といっても、基本的には、「ボケ」た背景で包み込めの時の処理を基にして、
- 色々な畳み込みの演算カーネル形状を用意し
- 演算カーネルのサイズを強度やアルファチャンネルの情報を元にしてピクセル単位で可変にし
- カーネル演算を対数変換有無などに対応する
RINgの出力サンプルを少し眺めてみると、下の画像のようになる。まず最初のサンプル画像は、クローバーの写真に「虹十字状」の畳み込みの演算カーネルを用いて、処理をしてみたものだ。左のオリジナル画像では、朝露を載せて光るクローバーを眺めるときに私達が感じる「キラキラしたようす」がほとんど写っていないが、右のフィルター後の写真では私達が睫毛などを通して景色を見るときに感じる虹色のキラキラした自然?な景色が映し出されている。
(畳み込みの演算カーネルは虹十字状) |
そして、また下の写真は、新宿から初台へ歩く途中で眺めた木漏れ日の向こうのビルの景色だ。左のオリジナル写真はクッキリ・ハッキリ写っているのだが、ただ「それだけ」である。太陽の光を遮る木々の葉っぱも、そこから降り注ぐキラキラする木漏れ日も写ってはいない。しかし、右のRINgが描いた景色の方では、ボンヤリと、だけど強く光る初夏の「木漏れ日」が確かに写っているのである。夏の空気が写っているかのようなのだ。
(畳み込みの演算カーネルは円状) |
もちろん、このRINgは「ボケ」た背景で包み込めの時の処理を基にしているので、写真のボケも再現することができる。例えば、六角形の畳み込みの演算カーネルを用いて、画面全体に同じ演算カーネルで処理をかけると下の右の写真のようにピンボケの写真を再現することができる。

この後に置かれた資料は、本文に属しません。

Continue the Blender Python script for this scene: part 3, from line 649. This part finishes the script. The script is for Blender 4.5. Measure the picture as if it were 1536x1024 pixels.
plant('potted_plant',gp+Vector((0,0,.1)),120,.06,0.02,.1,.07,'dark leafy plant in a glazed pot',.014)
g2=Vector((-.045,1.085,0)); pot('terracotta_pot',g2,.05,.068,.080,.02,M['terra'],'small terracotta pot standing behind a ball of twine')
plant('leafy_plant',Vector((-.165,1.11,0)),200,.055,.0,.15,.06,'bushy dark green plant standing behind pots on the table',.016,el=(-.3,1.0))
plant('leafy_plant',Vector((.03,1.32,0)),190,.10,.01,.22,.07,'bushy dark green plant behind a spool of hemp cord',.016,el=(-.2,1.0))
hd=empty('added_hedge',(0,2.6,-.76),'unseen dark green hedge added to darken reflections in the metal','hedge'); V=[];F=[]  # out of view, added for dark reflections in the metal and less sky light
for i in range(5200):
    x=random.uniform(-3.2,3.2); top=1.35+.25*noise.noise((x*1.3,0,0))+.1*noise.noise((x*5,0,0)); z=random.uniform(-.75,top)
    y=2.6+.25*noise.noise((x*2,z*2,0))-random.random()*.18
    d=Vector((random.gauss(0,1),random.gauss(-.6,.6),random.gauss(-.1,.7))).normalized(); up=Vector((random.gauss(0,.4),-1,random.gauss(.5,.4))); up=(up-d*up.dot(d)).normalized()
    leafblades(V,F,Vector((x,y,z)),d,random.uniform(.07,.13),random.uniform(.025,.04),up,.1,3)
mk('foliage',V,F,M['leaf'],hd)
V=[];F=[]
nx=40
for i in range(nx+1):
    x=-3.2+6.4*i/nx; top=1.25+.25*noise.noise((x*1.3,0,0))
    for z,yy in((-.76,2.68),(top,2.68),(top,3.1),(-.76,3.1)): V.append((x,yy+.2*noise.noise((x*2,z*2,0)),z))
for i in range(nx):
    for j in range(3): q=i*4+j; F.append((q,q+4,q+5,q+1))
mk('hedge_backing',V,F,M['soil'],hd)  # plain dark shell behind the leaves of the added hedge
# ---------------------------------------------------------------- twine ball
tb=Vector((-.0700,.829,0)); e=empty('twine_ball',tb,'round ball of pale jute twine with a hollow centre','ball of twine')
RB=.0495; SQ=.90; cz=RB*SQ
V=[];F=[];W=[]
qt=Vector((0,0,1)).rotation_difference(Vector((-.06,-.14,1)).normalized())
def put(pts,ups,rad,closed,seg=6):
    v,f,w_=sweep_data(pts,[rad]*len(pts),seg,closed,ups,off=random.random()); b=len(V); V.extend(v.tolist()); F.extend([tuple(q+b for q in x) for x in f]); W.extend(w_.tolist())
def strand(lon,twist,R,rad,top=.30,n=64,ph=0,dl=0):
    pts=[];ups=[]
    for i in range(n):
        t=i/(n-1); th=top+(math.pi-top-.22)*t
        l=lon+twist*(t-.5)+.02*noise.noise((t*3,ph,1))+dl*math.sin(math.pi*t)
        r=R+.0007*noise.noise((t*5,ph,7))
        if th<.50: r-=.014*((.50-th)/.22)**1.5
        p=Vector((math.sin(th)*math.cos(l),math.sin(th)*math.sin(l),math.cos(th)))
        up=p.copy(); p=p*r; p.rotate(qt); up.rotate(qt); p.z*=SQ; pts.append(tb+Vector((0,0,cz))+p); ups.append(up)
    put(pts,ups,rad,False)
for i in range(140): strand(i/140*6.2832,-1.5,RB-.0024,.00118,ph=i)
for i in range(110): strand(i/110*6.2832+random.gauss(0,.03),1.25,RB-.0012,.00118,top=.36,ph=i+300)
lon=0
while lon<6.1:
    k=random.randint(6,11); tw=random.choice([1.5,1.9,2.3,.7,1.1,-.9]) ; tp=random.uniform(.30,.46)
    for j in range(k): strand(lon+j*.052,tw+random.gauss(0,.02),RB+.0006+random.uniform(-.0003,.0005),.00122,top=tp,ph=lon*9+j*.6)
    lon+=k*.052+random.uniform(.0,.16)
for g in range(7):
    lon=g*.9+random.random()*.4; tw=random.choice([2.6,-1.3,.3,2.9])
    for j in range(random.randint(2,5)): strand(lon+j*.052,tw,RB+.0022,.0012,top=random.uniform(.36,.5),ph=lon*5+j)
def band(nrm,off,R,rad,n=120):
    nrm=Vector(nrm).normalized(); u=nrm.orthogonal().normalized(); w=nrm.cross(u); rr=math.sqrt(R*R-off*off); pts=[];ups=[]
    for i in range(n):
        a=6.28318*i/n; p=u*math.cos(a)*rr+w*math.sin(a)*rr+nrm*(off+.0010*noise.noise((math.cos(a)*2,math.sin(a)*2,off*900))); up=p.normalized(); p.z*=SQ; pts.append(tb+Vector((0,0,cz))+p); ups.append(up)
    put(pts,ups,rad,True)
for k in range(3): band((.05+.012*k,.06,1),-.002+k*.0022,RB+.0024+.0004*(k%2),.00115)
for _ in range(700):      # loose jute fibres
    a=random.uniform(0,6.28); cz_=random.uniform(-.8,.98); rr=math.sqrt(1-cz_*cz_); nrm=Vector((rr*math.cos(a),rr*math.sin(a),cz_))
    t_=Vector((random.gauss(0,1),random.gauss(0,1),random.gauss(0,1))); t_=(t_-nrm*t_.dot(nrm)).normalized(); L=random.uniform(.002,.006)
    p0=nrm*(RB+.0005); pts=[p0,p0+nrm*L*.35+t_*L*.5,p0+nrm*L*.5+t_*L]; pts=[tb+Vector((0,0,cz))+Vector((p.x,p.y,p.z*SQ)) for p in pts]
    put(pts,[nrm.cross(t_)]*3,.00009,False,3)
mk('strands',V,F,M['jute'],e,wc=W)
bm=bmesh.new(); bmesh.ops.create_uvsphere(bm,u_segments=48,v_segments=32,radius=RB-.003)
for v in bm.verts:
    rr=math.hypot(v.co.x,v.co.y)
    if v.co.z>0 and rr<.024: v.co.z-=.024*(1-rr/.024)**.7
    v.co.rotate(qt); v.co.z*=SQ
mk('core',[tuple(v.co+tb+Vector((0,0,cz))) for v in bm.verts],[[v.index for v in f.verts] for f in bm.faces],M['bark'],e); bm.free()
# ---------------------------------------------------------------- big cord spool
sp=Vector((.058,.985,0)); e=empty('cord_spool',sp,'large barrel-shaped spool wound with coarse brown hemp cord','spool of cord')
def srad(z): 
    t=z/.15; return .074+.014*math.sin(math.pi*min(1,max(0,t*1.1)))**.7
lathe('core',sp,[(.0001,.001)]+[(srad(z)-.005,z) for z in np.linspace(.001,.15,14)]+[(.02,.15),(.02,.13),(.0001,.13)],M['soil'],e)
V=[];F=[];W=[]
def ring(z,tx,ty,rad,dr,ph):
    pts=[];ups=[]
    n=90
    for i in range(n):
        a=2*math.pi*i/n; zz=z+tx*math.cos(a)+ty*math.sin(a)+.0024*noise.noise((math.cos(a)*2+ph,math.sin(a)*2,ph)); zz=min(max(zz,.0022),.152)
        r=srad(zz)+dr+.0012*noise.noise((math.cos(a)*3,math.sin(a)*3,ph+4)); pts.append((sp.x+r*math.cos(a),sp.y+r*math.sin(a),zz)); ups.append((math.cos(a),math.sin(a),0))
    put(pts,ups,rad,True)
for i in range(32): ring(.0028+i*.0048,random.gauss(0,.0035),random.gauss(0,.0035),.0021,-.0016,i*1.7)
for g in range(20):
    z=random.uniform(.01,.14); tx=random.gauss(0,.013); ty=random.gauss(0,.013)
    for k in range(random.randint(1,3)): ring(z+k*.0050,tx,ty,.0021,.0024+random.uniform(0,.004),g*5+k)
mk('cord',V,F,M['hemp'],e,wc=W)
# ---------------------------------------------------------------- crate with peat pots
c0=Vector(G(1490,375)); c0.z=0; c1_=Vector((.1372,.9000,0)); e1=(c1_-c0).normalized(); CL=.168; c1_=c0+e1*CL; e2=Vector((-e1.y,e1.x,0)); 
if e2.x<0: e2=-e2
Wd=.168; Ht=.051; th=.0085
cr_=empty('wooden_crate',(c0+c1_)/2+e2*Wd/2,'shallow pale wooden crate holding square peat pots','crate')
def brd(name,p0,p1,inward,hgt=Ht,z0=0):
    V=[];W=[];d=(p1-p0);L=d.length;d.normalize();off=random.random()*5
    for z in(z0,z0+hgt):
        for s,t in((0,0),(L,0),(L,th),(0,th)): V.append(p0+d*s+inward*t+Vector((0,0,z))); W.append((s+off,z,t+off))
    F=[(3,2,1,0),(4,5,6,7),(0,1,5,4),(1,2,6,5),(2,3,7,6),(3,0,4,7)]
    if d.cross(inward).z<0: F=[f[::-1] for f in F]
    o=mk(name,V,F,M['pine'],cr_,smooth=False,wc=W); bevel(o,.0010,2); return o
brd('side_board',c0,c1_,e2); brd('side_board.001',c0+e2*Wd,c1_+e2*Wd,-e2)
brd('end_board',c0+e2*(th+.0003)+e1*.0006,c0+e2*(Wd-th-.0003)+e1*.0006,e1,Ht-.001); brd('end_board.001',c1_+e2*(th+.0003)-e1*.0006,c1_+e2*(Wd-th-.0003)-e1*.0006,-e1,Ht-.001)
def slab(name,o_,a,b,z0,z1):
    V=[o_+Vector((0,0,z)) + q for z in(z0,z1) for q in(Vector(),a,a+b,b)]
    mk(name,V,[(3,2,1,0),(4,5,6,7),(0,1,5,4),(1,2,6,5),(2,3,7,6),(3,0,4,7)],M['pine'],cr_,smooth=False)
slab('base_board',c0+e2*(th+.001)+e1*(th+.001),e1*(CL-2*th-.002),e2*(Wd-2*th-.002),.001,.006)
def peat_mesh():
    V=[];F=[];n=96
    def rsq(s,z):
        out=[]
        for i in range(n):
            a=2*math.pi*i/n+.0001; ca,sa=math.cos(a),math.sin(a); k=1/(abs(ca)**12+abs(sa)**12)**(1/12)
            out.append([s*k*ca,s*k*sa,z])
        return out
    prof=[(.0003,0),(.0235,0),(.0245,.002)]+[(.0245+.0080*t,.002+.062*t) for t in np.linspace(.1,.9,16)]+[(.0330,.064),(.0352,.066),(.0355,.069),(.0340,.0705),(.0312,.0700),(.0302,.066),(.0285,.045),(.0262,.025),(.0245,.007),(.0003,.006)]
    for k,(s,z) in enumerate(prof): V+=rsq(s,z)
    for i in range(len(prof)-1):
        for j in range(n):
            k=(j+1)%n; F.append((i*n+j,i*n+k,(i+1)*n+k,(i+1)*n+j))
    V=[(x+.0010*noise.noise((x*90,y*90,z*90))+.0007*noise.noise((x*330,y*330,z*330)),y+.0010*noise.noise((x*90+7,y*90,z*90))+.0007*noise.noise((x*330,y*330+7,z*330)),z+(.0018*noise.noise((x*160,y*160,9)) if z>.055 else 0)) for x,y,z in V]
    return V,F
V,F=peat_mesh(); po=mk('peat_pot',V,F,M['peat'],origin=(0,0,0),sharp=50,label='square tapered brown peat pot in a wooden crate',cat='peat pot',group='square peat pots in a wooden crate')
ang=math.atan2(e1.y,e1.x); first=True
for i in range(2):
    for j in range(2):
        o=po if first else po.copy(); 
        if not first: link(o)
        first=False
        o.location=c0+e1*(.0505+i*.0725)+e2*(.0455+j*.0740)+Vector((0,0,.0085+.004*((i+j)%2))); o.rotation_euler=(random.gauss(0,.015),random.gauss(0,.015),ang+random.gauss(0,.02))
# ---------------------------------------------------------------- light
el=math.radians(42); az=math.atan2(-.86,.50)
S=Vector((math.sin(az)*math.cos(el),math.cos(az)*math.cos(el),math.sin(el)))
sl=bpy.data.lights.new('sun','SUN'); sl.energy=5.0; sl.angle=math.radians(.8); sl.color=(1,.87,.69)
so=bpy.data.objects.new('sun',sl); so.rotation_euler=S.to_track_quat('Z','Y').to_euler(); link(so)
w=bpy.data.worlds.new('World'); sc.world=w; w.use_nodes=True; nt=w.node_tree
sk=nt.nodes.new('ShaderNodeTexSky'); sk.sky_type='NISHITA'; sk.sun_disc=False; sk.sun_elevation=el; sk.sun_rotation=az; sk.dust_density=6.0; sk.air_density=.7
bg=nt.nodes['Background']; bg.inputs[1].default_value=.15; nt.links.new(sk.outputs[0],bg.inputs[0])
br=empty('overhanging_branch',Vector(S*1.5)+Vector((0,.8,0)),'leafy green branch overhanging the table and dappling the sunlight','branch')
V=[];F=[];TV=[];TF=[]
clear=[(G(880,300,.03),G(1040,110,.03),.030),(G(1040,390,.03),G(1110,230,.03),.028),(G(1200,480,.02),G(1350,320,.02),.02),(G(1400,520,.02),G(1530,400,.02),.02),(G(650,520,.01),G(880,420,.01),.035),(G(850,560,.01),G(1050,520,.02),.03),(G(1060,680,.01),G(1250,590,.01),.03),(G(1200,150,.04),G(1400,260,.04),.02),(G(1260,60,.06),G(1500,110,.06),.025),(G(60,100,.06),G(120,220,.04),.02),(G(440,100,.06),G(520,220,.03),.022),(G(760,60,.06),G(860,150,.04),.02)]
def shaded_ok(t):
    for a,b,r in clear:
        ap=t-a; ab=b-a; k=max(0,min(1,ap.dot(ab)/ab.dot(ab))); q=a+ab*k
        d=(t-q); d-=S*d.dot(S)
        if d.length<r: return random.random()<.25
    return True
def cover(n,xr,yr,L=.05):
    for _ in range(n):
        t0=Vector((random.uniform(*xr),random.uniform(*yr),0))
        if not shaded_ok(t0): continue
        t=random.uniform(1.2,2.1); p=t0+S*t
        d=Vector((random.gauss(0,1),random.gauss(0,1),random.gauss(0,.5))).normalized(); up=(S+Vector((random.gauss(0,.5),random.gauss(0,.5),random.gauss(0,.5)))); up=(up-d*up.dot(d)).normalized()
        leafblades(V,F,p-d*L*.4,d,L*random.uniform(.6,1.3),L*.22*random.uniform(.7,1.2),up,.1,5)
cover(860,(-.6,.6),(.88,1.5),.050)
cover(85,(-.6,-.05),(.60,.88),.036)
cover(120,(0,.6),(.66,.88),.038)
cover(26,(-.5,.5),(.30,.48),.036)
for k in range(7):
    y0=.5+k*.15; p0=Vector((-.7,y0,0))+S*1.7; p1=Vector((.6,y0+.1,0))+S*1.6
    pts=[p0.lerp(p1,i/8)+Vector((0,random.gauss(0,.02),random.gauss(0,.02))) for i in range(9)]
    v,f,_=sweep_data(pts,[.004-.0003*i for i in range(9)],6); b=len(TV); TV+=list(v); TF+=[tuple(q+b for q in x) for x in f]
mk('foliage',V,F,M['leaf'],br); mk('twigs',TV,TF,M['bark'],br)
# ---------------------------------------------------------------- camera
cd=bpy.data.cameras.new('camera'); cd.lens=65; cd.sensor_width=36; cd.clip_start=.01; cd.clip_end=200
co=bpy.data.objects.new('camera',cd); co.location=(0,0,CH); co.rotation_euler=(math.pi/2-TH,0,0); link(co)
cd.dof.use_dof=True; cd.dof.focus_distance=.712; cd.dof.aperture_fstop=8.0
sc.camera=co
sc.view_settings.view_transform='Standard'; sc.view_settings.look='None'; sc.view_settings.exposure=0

また、アルファチャンネルも選択してフィルタ処理を行うと、自動的にアルファチャンネルの情報を基に畳み込みの演算カーネルサイズを画素毎に変化させる。だから、例えばアルファチャンネルに距離の情報を入れておいてやれば、下の写真のように距離に応じたボケなども再現することができる。この写真では画面中央下の領域はピントが合ってていて、そこから離れるに従って、ピンボケの具合が大きくなっている。もっとも、現在のバージョンでは大雑把に計算してみただけなので、空の部分などに疑似輪郭などがずいぶんと発生してしまっている。きっと、それはいつかのバージョンで直すつもりなのである。
(畳み込みの演算カーネルは円状) |
今回のRINgプラグインは光が広がる様子を保存した「畳み込みの演算カーネル」を基に画像にフィルタをかけるだけなので、使う演算カーネルの形状・様子によって色んなフィルタに早変わりする。
例えば、デフォルトでつけてある三日月型の"Moon"カーネルを使えば、色んな灯りが三日月型に光る景色に早変わりする。もし、星空の写真に"Moon"カーネルでRINgプラグインをかけたら、いきなり全ての星が三日月に早変わりだ。また、"Smile"カーネルであれば、いきなり光が大小様々な「笑顔」に早変わりする。そんな風にして、色んな画像ファイルを演算カーネルにして見ると、色んな景色が見えてくるはずだ。例えば、「星はなぜ星型に見えるのか」のグループが作成した「星型シミュレーションソフトウェア」の出力結果を演算カーネルにすれば、目の前の景色が星空の向こうの景色に早変わりするだろう。そしてまた、水で満たしたコップの向こうに浮かぶ光の画像を使えば、RINgはデジカメで撮った色々な写真を水槽の向こうの景色であるかのように描き直したりするかもしれないし、あるいはまたまるで瞳に涙を浮かべながら景色を眺めてみたかのように描き直したりするかもしれない。